Employee misclassification, wage problems plague Marriott renovation project

This incident is just the latest example of companies getting caught in an employee misclassification fiasco.

Massachusetts state officials recently uncovered a slew of tax and labor law violations during an investigation of employment practices used by construction companies working on an $18 million renovation project at the Boston Marriott Copley Place.

The possibility of malfeasance was first brought to the attention of the state Attorney General's Office by the New England Regional Council of Carpenters. Investigators from the Joint Enforcement Task Force on the Underground Economy and Employee Misclassification subsequently discovered a wide range of violations.

The companies working on the hotel collectively failed to report $1.2 million in wages and defrauded the state of almost $86,000 in taxes. Sixty-three employees were illegally misclassified as independent contractors as part of as scheme to dodge taxes and avoid paying for insurance and other benefits.

In a press release, Massachusetts Attorney General Martha Coakley slammed the construction companies' underhanded tactics and portrayed her office's actions as necessary to ensure fair competition in the industry.

"We enforce these laws not only to protect workers, but to level the playing field for all businesses who play by the rules," said Coakley.

Joanne Goldstein, Massachusetts' secretary of labor and workforce development, elaborated further.

"These violations not only hurt employees, but also impact legitimate businesses and taxpayers, who end up subsidizing the unpaid wages, unemployment, and workers' compensation costs and taxes," explained Goldstein.

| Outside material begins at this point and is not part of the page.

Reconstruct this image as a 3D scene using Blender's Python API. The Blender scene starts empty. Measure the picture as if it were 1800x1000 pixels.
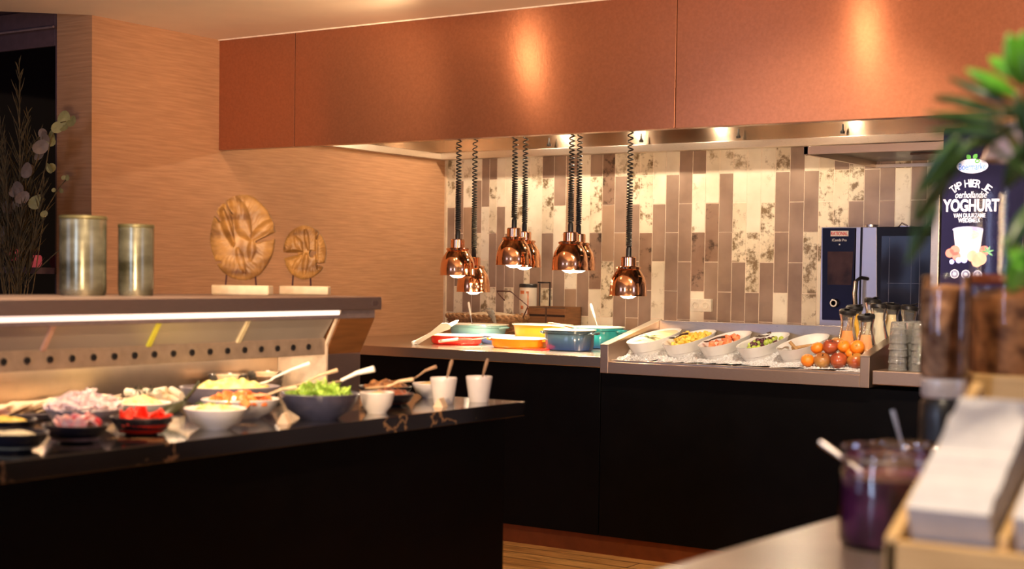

According to data from the attorney general's employee misclassification task force, the "underground economy" has been significantly expanding in Massachusetts. In 2011, the group collected almost $11 million in fines, back taxes and unpaid wages. This was up dramatically from the $1.4 million collected in 2009.

The spread of illicit labor practices is sure to attract increasing attention from state officials. It may even drive further tightening of local laws regarding independent contractor compliance.

Companies that work with freelancers should keep abreast of regulatory changes and enforcement actions in order to ensure that their independent contractor agreements will withstand scrutiny.